PONTOON BEACH, Ill. — What started out as disaster with a broken motor during Thursday nights practice session at Tri-City Speedway ended in a career victory for Trevor Gundaker, as the St. Charles, Mo. driver captured his first career Lucas Oil MLRA victory at his home track on Friday night.
With a broken rocker arm, Gundaker appeared to be sidelined for the weekend, but long time sponsor Reid Millard loaned out his primary car to the 19 year old Gundaker to keep his weekend rolling. Gundaker set the DirtOnDirt Fast Time with a lap of 15.047 seconds which led him to an eventual third row inside starting spot for the 30-lap main event.
Austin Vincent rolled from the pole for the first time in his career alongside of modified ace Mike Harrison.

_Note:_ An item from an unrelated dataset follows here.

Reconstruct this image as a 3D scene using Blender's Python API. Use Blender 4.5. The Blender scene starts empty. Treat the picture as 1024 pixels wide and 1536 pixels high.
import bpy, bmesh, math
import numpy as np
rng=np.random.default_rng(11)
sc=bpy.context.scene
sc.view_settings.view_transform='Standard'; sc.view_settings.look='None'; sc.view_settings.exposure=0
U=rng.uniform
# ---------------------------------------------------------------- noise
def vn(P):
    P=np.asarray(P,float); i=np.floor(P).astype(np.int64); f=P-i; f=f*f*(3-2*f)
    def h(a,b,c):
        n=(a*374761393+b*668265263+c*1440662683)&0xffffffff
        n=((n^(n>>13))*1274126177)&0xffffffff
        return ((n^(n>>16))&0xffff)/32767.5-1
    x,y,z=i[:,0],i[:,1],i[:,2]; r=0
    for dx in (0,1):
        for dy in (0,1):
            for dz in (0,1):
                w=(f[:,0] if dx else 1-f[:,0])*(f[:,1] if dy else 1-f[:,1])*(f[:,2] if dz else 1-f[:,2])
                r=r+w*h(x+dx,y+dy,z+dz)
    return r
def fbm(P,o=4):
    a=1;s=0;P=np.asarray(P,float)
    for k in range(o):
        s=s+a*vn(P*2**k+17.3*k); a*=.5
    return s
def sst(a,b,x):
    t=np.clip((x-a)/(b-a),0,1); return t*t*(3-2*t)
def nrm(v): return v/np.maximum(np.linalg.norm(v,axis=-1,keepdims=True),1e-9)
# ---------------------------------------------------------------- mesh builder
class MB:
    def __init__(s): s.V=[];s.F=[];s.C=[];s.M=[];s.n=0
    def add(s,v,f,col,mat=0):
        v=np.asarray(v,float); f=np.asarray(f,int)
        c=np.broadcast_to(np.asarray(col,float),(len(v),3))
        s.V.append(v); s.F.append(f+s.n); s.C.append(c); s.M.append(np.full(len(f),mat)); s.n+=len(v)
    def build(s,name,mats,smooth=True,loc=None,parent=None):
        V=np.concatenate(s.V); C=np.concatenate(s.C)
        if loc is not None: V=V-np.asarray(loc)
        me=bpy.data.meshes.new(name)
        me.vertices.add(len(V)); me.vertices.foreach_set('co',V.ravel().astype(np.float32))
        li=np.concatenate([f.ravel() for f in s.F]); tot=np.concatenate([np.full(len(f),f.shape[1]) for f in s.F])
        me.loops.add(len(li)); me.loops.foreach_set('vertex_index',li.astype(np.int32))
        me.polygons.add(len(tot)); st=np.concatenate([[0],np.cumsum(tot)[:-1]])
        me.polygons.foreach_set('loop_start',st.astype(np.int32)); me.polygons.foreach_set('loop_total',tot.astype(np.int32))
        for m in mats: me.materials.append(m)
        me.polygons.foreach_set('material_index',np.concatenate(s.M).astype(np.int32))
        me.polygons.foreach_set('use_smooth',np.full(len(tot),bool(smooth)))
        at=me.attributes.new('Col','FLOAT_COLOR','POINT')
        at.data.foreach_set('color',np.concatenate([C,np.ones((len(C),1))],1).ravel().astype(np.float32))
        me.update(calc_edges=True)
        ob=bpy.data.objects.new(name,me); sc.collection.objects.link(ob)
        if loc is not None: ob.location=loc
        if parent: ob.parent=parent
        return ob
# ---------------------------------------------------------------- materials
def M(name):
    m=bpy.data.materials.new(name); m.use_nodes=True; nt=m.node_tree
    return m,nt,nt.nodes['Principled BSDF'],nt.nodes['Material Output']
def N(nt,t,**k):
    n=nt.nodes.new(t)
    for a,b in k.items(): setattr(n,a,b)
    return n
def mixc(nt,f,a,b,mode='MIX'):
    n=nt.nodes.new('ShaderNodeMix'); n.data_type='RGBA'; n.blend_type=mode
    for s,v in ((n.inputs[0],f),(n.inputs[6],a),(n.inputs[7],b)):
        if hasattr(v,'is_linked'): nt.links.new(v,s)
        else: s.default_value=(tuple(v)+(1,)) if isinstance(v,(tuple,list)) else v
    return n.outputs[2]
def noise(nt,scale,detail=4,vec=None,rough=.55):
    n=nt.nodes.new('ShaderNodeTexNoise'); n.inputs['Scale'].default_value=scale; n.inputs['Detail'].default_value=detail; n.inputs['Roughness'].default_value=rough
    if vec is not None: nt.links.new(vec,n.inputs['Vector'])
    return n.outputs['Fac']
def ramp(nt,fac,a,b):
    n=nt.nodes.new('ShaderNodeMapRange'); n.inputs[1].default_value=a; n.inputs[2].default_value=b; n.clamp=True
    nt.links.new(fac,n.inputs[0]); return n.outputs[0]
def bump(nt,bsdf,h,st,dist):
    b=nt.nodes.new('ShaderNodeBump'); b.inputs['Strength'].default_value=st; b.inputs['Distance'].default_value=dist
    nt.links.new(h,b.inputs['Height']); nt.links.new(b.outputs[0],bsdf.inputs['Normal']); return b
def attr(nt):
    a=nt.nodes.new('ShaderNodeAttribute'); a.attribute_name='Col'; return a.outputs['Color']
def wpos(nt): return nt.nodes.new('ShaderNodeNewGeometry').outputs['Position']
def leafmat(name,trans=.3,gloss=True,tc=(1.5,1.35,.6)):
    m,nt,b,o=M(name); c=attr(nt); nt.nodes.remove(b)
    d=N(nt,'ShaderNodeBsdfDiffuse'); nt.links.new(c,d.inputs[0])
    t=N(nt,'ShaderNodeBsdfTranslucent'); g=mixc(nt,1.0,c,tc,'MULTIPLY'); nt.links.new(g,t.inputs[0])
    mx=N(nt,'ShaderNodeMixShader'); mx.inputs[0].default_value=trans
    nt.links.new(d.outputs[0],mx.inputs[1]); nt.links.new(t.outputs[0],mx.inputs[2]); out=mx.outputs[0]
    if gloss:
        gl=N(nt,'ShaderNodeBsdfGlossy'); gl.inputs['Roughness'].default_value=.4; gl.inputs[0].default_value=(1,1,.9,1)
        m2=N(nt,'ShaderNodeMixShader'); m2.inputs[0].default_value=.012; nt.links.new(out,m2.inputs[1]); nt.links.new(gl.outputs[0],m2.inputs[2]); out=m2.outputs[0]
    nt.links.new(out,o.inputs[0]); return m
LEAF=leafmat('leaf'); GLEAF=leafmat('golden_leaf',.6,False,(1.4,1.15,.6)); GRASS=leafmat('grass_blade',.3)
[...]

Vincent would take control on the first lap, but his reign at the top was short lived as Harrison used the high line to take the lead on lap two. Harrison jumped out to a near two second lead as the first 12 laps went caution-free.
With lap traffic just in front of Harrison, Gundaker began closing in on the leader before the first caution waved for debris.
On the restart, Gundaker continued to roll the low line of the speedway and used a strong turn four exit to grab the top spot as the field took the cross flags. The second caution of the night slowed action on lap 19 as Rusty Schlenk slowed down the backstretch.
With Gundaker controlling the top spot it was ninth starting Logan Martin charging to the front, running in third when the final caution waved with just six to go.
Gordy Gundaker was scored in second on the final restart and elected to restart on the bottom putting Martin on the top line, the same line he used on his march to the front. On the restart, it looked like it would be a Gundaker 1 – 2 finish as the brothers battled it out in the closing laps.
Trevor Gundaker bobbled with two laps to go, but it would not be enough as he went on to record his first career MLRA victory and the $5,000 pay day.
Martin slipped past Gordy in the final laps to finished second. Brian Shirley came home in fourth while Jason Feger rounded out the top five.
“We unloaded for practice last night in our primary car and heard a tick in the motor and a rocker bearing went out and nobody around hear had the right rocker, the right parts to fix it,” explained Trevor Gundaker on his Thursday night woes. “Luckily our great sponsor Reid Millard, Millard Family Chapels, was coming down here and I called him and asked him if I could run his car, and thank God he said yes because we’re standing here in victory lane.”
It was an emotional victory lane for Gundaker, as he dedicated the win to Mark Eckman, primary sponsor with Gateway Powder Coating who recently passed away.
“We we’re just good all night, and tweaked on the little things after hot laps just to get it to my driving style and made very small adjustments all night,” Gundaker said. “I’ve got to thank Chris (Carter) and Reid for letting me drive this tonight—the car was pretty good!”
Martin came one sport shy of his second career MLRA win noting,
“Props to Trevor and his whole team, it was cool to see him win this deal especially here at his home track,” Martin said. “Our car was good enough, we just buried ourselves too deep and I just wasn’t consistent enough as I needed to be up on the cushion and I kept making mistakes and bobbling. And then them last six laps with that restart, I just kind of went full send and I clipped the wall down the backstretch and knocked the right front lower off it, and hit the wall down here in three and four I felt like and knocked the spoiler and deck out of it. We ran second and just had a second place car tonight.”
Big brother Gordy Gundaker who finished out the podium joking said of his top three run, “Logan ruined the party, I really wanted to run first and second that would have been pretty neat,” Gundaker said. “It’s crazy, I can’t win here but Trevor sure can, so if I’ve got to be on the podium and run third behind somebody it better be my little brother.”
The Gundaker brothers shared a moment in victory lane following the win and when asked what was said Gordy replied, “I told him he was a little s— head for beating me. I made a mistake early and it open the door and he did it and the time he made a mistake I wasn’t there. It’s really really cool to do this at our home track, in front of a lot of family and friends. I’m glad to finally have a good night, we have been struggling so to have a podium finish is great.”